Um die Akzeptanz des Fahrrades als Verkehrsmittel zu steigern, müsse zudem die Sicherheit im Schulumfeld erhöht werden. "Die längst angekündigten und seit anderthalb Jahren überfälligen Beschränkungen auf Tempo 30 vor allen Schulen" seien einzurichten; an neuralgischen Punkten - etwa im Wißmarer Weg in Höhe Rübsamen-Steg oder in der Bismarckstraße vor der Liebigschule - sollen nach Überzeugung des VCD Gießen Straßenquerungen gesichert werden. "Insbesondere im Schulumfeld sind die Gehwege von parkenden Autos freizuhalten. Aber auch Halte- und Parkverbote für 'Eltern-Taxis' oder Sperrungen von Straßenteilen sind in Betracht zu ziehen", mahnt Patrik Jacob, der zugleich verstärkte Kontrollen fordert, um Verkehrsverstöße zu ahnden. Vor allem Schulhöfe, auf denen es wichtig, aber schwierig sei, die notwendigen Abstandsregeln einzuhalten, dürften nicht als Parkplätze zweckentfremdet werden.

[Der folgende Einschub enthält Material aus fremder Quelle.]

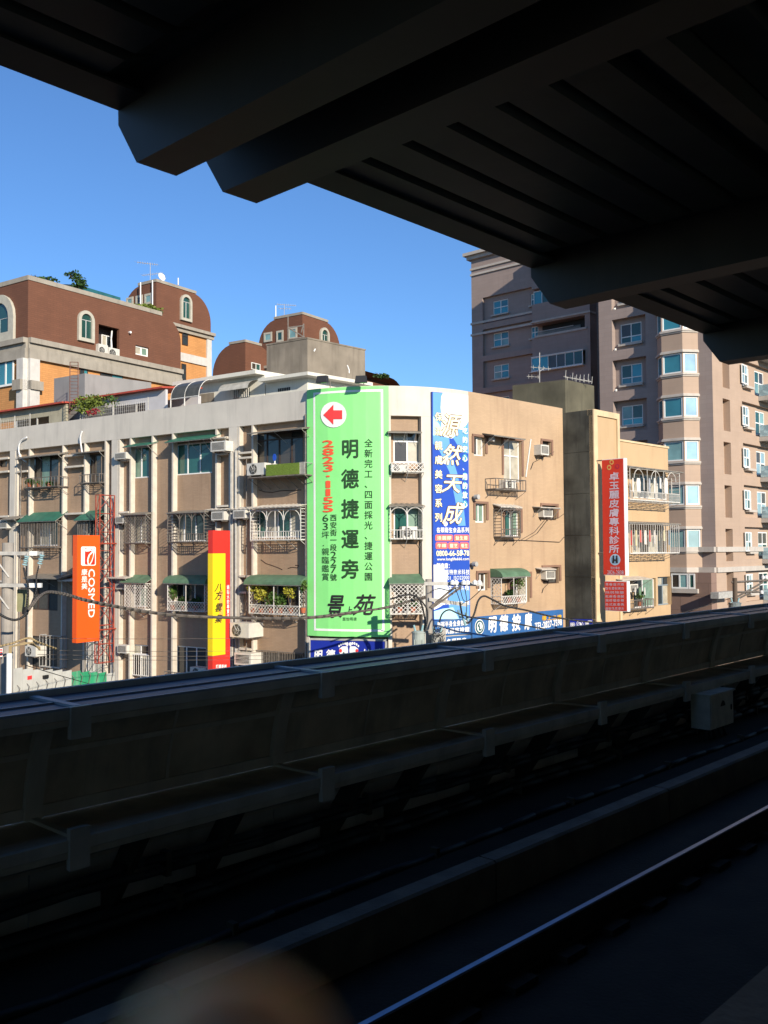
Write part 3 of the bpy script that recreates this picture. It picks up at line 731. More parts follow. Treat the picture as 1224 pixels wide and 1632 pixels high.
# ------------------------------------------------------------------ air conditioners
def acunit(S, rect, o0, dep, kind, label, z_off=0, group=None):
    a, b, z0, z1 = S.R(*rect, o0 + dep); c = (a + b) / 2; u, n = S.fr(c); p = S.P(c, z0, o0)
    t = thing('air_conditioner', label, 'air conditioner', p, 0, group)
    wd = (b - a); h = z1 - z0; o = MB(); C0 = S.P(c, z0, o0) - u * wd / 2
    o.obox(C0, u * wd, n * dep, (0, 0, h)); o.build('case', m_ac, t)
    F = C0 + n * (dep + .004)
    g = MB()
    if kind == 'fan':
        r = min(h, wd * .7) * .42; cc = F + u * (wd * .36) + Vector((0, 0, h * .5))
        V = [cc + u * r * math.cos(k * .3491) + Vector((0, 0, r * math.sin(k * .3491))) for k in range(18)]
        g.extr(V, n * .01); g.build('fan_opening', m_grille, t)
        g = MB()
        for k in range(6):
            d = u * math.cos(k * 1.047) + Vector((0, 0, math.sin(k * 1.047))); g.bar(cc + n * .02, cc + n * .02 + d * r * .96, .012, 3)
        V2 = [cc + n * .022 + (u * math.cos(k * .5236) + Vector((0, 0, math.sin(k * .5236)))) * r * .55 for k in range(13)]; g.tube(V2, .01, 3)
        g.build('fan_guard', m_galv, t)
    else:
        g.obox(F + u * wd * .1 + Vector((0, 0, h * .15)), u * wd * .8, n * .006, (0, 0, h * .7)); g.build('grille', m_grille, t)
        g = MB()
        for k in range(6): g.obox(F + u * wd * .1 + n * .008 + Vector((0, 0, h * (.18 + .11 * k))), u * wd * .8, n * .012, (0, 0, h * .035))
        g.build('louvre', m_ac, t)
    g = MB()
    for k in (.1, .8): g.obox(C0 + u * wd * k + Vector((0, 0, -.06)), u * wd * .1, n * dep, (0, 0, .055))
    g.build('support', m_iron, t); return t
ACS = [((182, 721, 201, 731.5), RL, .55, 'box', 'window air conditioner beside the top floor left green awning'),
 ((183.5, 823, 197, 834), RL, .55, 'box', 'window air conditioner left of the dark lattice cage'),
 ((187, 1028, 202, 1041), RL, .45, 'box', 'white window air conditioner low on the front, right of the red truss foot'),
 ((184, 930, 200, 939), RL, .4, 'box', 'shaded window air conditioner between truss and faded green awning'),
 ((336, 703, 360, 719), RL, .75, 'box', 'cream window air conditioner right of the wide green awning'),
 ((337, 815, 357, 829), RL, .6, 'box', 'white window air conditioner above the tall red and yellow sign'),
 ((372, 813, 391, 826), RL, .6, 'box', 'window air conditioner right of the drain pipes above the red and yellow sign'),
 ((394, 738, 422, 757), RL, .85, 'fan', 'outdoor unit at the left end of the turf fronted balcony'),
 ((367, 993, 397, 1016), RL, .95, 'fan', 'large outdoor unit jutting out right of the red and yellow sign'),
 ((374, 1041, 400, 1060), RL, .8, 'box', 'outdoor unit under the large one right of the red and yellow sign'),
 ((303, 1064, 328, 1079), RL, .5, 'fan', 'outdoor unit in the window left of the red and yellow sign foot'),
 ((-1, 829, 11, 842), RL, .6, 'box', 'window air conditioner at the left edge of the picture'),
 ((40, 1030, 57, 1046), RL, .7, 'fan', 'old outdoor unit behind the utility pole wires at lower left'),
 ((622, 740, 650, 752), RL, .4, 'fan', 'outdoor unit in the white tray on the curved corner'),
 ((640, 839, 665, 858), RL, .42, 'fan', 'outdoor unit in the arched cage on the curved corner'),
 ((862, 709, 875, 725), -.1, .5, 'box', 'blue faced window air conditioner high on the side front'),
 ((866, 811, 881, 824), -.1, .4, 'box', 'window air conditioner in the middle row of the side front'),
 ((870, 909, 885, 923), -.1, .4, 'box', 'window air conditioner in the lowest row of the side front'),
 ((806, 765, 822, 778), .02, .4, 'fan', 'outdoor unit on the iron tray of the side front')]
for r_, o0, dp, kd, lb in ACS: acunit(W, r_, o0, dp, kd, lb, group='air conditioners of the corner building')
# turf screens on the top balcony
S_ = W; s0, s1, z0, z1 = W.R(424, 739, 477, 757, RL + .95)
bt_ = thing('balcony_tray', 'balcony tray fronted with bright green artificial turf', 'balcony', W.P(s0, z0, RL))
sm = (s0 + s1) / 2
for a, b in ((s0, sm - .006), (sm + .006, s1)):
    o = MB(); W.slab(o, a, b, z0, z1, RL + .93, RL + .96); o.build('turf_panel', m_turf, bt_)
sl0 = W.hit(396, 750, RL + .9)[0]; sl1 = W.hit(486, 750, RL + .9)[0]
o = MB(); W.slab(o, sl0, sl1, z0 - .05, z0 - .006, RL, RL + .95)
for k in range(7):
    s_ = sl0 + (sl1 - sl0) * k / 6; o.bar(W.P(s_, z0 - .05, RL + .9), W.P(s_, z0 - .5, RL), .02)
o.build('tray_frame', m_iron, bt_)
o = MB()
for s_ in (s1 + .02, sl1): o.bar(W.P(s_, z0, RL + .93), W.P(s_, z1, RL + .93), .015)
o.bar(W.P(s1, z1, RL + .93), W.P(sl1, z1, RL + .93), .015); o.bar(W.P(sl1, z1, RL + .93), W.P(sl1, z1, RL), .015)
for k in range(7): s_ = s1 + (sl1 - s1) * k / 6; o.bar(W.P(s_, z0, RL + .93), W.P(s_, z1, RL + .93), .01)
o.build('tray_rail', m_galv, bt_)
fl = thing('hand_fan', 'small blue fan standing on the turf fronted balcony', 'fan', W.P(*(W.hit(437, 738, .2) + (.2,))))
c_ = W.P(*(W.hit(438, 729, .2) + (.2,))); u_, n_ = W.fr(W.hit(437, 738, .2)[0])
o = MB(); o.extr([c_ + u_ * .09 * math.cos(k * .6283) + Vector((0, 0, .16 * math.sin(k * .6283))) for k in range(10)], n_ * .04); o.build('fan_head', M('blue_plastic', (.02, .08, .45), .4), fl)
o = MB(); o.bar(c_ - Vector((0, 0, .14)), c_ - Vector((0, 0, .32)), .03, 6); o.build('stand', m_white, fl)

# plants on the building
def potplant(p, h, rad, mat, label, n=160, size=.1, group=None, pot=.13, stem=True):
    t = thing('potted_plant', label, 'plant', p, 0, group)
    p = Vector(p); o = MB(); o.bar(p, p + Vector((0, 0, pot * 1.7)), (pot * .7, pot), 10); o.build('pot', m_pot, t)
    if stem:
        o = MB()
        for k in range(3): o.tube([p + Vector((0, 0, pot)), p + Vector((random.uniform(-.1, .1), random.uniform(-.1, .1), h * .6)), p + Vector((random.uniform(-.2, .2), random.uniform(-.2, .2), h))], .012, 4)
        o.build('stem', m_stem, t)
    o = MB(); leaves(o, p + Vector((0, 0, h)), rad, n, size, .2)
    leaves(o, p + Vector((rad[0] * .4, 0, h + rad[2] * .5)), [x * .55 for x in rad], n // 3, size, .2); o.build('foliage', mat, t); return t
def onW(x, y, out): return W.P(*(W.hit(x, y, out) + (out,)))
gp = 'plants behind the window cages'
for (x, y, out, h, r_, mt, lb) in [
 (47, 776, .2, .25, (.28, .18, .18), m_leafd, 'dark leafy plant at the left of the top floor balcony tray'),
 (62, 777, .2, .22, (.22, .15, .16), m_leaf, 'small plant in the middle of the top floor balcony tray'),
 (78, 777, .2, .20, (.22, .15, .12), m_leafd, 'low plant at the right of the top floor balcony tray'),
 (275, 972, .1, .85, (.25, .18, .35), m_leaf, 'trailing green plant, left end of the cage beside the red and yellow sign'),
 (292, 973, .1, .45, (.3, .18, .25), m_leafd, 'dark plant inside the cage left of the red and yellow sign'),
 (312, 973, .1, .4, (.25, .18, .22), m_leafd, 'low dark plant nearest the red and yellow sign in its cage'),
 (402, 977, .25, 1.15, (.25, .2, .4), m_leafy, 'yellow leaved shrub climbing the left end of the planted cage'),
 (416, 977, .3, .85, (.33, .22, .38), m_leafy, 'broad yellow leaved shrub in the left of the planted cage'),
 (432, 977, .3, .55, (.28, .2, .4), m_leaf, 'green shrub in the middle of the planted cage'),
 (447, 977, .3, .5, (.25, .2, .32), m_leaf, 'feathery green shrub right of middle in the planted cage'),
 (463, 977, .3, .95, (.32, .22, .35), m_leafy, 'yellow leaved shrub on bare stems at the right of the planted cage'),
 (483, 977, .4, 1.15, (.16, .15, .22), m_leaf, 'light green sprig poking out beside the green banner'),
 (637, 976, .25, .35, (.2, .16, .14), m_leafd, 'left flower pot in the cage on the curved corner'),
 (658, 976, .25, .35, (.2, .16, .14), m_leafd, 'right flower pot in the cage on the curved corner')]:
    potplant(onW(x, y, out), h, r_, mt, lb, 170, .12, gp)
for (x, y, out, h, r_, mt, lb) in [(812, 960, .3, .4, (.2, .16, .2), m_leafd, 'small plant at the left of the side front cage'), (826, 960, .35, 1.0, (.36, .22, .4), m_leaf, 'tall plant with bare stems hanging over the side front cage')]:
    potplant(onW(x, y, out), h, r_, mt, lb, 170, .12, gp)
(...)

Was die Geschwindigkeitsbegrenzung betrifft, stellt Peter Neidel klar, dass Tempo 30 schon in fast allen infrage kommenden Bereichen vor Schulen gelte. Wenige Abschnitte würden noch geprüft, mit einer Anordnung sei eventuell kurzfristig zu rechnen. Auch Hol- und Bringplätze befänden sich in Vorbereitung. In Kürze werde der erste, extra ausgewiesene Platz bei der Brüder-Grimm-Schule in Kleinlinden freigegeben, so der Bürgermeister. "Sollte sich das Konzept aus ausgewiesenen Plätzen und intensiver Überwachung der nicht zum Holen/Bringen zugelassenen Bereiche durch die Ordnungspolizei bewähren", könnten in Abstimmung mit den Schulen zeitnah noch zusätzliche Plätze angelegt werden.